> _Given task_: Starting at the top of the entries, restate word for word each line up to and including the one with "bg.inputs[0].default_value = (0.46, 0.78, 1.0, 1);".

> _Records_:

╔══

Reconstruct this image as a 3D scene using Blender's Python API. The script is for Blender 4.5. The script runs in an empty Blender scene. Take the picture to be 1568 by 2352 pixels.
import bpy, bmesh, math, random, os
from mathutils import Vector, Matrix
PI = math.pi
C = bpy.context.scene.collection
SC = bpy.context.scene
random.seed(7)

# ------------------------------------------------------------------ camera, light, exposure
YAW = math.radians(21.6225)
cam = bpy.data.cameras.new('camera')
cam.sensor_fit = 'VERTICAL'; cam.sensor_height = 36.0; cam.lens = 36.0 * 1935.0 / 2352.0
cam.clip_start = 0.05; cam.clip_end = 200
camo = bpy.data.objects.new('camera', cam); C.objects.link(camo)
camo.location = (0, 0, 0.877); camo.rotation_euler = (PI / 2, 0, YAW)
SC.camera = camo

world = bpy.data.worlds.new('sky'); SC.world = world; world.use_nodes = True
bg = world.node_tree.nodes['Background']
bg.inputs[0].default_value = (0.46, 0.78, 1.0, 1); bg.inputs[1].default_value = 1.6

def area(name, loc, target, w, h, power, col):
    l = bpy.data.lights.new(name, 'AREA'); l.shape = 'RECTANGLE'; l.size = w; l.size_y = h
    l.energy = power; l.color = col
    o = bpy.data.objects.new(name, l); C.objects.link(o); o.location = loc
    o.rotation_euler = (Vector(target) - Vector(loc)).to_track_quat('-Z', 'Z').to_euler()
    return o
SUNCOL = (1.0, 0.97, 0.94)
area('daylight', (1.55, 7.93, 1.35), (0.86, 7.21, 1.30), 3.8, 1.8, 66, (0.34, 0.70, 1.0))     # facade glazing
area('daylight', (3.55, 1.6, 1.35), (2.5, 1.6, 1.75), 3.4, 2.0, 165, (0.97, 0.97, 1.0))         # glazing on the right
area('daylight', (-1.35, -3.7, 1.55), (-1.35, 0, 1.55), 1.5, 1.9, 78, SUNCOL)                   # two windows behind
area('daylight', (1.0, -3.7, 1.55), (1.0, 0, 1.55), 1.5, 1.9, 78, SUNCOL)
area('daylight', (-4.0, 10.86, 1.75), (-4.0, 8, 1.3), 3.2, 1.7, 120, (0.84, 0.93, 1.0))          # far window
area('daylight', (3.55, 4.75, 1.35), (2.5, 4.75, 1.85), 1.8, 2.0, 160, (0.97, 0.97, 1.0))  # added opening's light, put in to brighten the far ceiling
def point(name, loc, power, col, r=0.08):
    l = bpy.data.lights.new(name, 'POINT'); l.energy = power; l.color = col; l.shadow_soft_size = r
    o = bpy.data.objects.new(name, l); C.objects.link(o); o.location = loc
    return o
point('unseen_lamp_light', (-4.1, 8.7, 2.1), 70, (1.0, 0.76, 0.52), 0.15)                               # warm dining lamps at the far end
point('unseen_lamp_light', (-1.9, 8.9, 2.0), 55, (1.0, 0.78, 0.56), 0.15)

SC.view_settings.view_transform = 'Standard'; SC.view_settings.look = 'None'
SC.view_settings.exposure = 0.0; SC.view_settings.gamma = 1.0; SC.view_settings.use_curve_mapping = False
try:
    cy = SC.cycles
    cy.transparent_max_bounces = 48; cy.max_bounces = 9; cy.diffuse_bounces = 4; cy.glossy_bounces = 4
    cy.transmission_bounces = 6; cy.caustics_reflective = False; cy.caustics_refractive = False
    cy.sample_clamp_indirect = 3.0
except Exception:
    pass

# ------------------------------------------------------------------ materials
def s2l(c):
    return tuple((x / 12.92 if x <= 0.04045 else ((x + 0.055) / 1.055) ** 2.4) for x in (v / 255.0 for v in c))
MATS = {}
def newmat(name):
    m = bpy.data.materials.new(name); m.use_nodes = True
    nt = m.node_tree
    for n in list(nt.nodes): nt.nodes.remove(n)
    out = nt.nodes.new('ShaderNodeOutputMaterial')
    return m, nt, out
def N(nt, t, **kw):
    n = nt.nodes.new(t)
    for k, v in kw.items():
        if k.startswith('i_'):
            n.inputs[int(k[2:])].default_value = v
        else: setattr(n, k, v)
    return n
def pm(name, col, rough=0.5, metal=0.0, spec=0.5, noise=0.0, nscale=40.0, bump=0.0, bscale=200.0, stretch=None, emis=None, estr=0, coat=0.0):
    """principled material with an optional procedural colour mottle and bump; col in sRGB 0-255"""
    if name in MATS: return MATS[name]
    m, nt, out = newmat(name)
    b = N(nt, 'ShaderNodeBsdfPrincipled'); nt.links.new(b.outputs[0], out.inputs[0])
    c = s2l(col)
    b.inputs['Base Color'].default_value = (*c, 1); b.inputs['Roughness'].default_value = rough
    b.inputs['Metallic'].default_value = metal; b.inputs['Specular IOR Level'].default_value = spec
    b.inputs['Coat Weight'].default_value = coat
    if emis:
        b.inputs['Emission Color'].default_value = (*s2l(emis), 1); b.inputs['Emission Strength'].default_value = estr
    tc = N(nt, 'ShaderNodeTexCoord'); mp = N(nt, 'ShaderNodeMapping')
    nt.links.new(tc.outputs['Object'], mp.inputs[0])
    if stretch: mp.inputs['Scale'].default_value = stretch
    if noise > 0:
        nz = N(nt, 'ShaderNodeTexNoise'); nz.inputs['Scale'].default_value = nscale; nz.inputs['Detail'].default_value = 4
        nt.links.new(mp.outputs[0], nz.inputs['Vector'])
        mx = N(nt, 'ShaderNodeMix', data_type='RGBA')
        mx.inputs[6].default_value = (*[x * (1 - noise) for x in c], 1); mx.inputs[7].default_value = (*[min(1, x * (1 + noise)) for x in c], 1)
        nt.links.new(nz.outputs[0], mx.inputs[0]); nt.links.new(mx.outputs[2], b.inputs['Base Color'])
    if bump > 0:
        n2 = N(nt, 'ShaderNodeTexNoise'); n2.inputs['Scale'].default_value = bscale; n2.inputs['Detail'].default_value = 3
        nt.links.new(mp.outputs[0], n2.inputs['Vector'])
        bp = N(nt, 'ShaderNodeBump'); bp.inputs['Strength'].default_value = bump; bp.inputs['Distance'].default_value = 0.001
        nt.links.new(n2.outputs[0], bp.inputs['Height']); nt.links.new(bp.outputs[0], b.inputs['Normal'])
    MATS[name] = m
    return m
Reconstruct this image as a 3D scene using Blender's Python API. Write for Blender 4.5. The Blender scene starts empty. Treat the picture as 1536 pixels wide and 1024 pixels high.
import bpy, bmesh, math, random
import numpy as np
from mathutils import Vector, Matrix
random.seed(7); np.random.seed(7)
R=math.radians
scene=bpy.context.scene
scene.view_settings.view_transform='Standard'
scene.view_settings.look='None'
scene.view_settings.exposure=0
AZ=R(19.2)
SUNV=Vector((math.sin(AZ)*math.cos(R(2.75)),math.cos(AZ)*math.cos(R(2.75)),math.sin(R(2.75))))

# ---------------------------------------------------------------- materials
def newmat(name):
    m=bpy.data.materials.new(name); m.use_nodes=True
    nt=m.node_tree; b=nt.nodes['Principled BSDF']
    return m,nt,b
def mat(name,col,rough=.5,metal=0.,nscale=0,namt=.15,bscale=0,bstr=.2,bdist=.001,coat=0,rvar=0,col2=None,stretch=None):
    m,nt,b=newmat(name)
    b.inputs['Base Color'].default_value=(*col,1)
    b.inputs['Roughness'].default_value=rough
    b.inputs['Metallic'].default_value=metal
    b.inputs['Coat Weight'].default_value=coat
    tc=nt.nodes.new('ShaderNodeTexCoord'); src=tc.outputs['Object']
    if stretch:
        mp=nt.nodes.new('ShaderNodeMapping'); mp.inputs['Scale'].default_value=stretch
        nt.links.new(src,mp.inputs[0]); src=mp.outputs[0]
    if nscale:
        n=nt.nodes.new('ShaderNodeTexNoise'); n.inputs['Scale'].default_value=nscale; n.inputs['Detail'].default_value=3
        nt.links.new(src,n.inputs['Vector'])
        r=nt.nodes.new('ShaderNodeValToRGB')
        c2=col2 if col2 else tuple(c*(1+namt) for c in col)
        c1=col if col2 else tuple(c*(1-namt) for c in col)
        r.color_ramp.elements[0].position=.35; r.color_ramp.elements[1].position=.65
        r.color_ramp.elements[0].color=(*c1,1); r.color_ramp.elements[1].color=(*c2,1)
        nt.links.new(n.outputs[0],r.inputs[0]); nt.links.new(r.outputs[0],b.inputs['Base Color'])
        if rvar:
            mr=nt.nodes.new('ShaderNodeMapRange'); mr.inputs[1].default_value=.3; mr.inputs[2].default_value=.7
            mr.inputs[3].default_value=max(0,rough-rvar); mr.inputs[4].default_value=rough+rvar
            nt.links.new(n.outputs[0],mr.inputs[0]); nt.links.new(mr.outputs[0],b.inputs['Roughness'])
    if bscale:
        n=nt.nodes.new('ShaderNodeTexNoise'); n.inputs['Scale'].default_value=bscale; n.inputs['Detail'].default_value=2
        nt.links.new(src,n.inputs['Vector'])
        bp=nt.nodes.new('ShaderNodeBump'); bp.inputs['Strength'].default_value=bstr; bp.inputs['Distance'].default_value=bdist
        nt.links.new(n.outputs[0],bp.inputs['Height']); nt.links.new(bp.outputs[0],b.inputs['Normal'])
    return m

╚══

> _Answer in full_:
Reconstruct this image as a 3D scene using Blender's Python API. The script is for Blender 4.5. The script runs in an empty Blender scene. Take the picture to be 1568 by 2352 pixels.
import bpy, bmesh, math, random, os
from mathutils import Vector, Matrix
PI = math.pi
C = bpy.context.scene.collection
SC = bpy.context.scene
random.seed(7)

# ------------------------------------------------------------------ camera, light, exposure
YAW = math.radians(21.6225)
cam = bpy.data.cameras.new('camera')
cam.sensor_fit = 'VERTICAL'; cam.sensor_height = 36.0; cam.lens = 36.0 * 1935.0 / 2352.0
cam.clip_start = 0.05; cam.clip_end = 200
camo = bpy.data.objects.new('camera', cam); C.objects.link(camo)
camo.location = (0, 0, 0.877); camo.rotation_euler = (PI / 2, 0, YAW)
SC.camera = camo

world = bpy.data.worlds.new('sky'); SC.world = world; world.use_nodes = True
bg = world.node_tree.nodes['Background']
bg.inputs[0].default_value = (0.46, 0.78, 1.0, 1); bg.inputs[1].default_value = 1.6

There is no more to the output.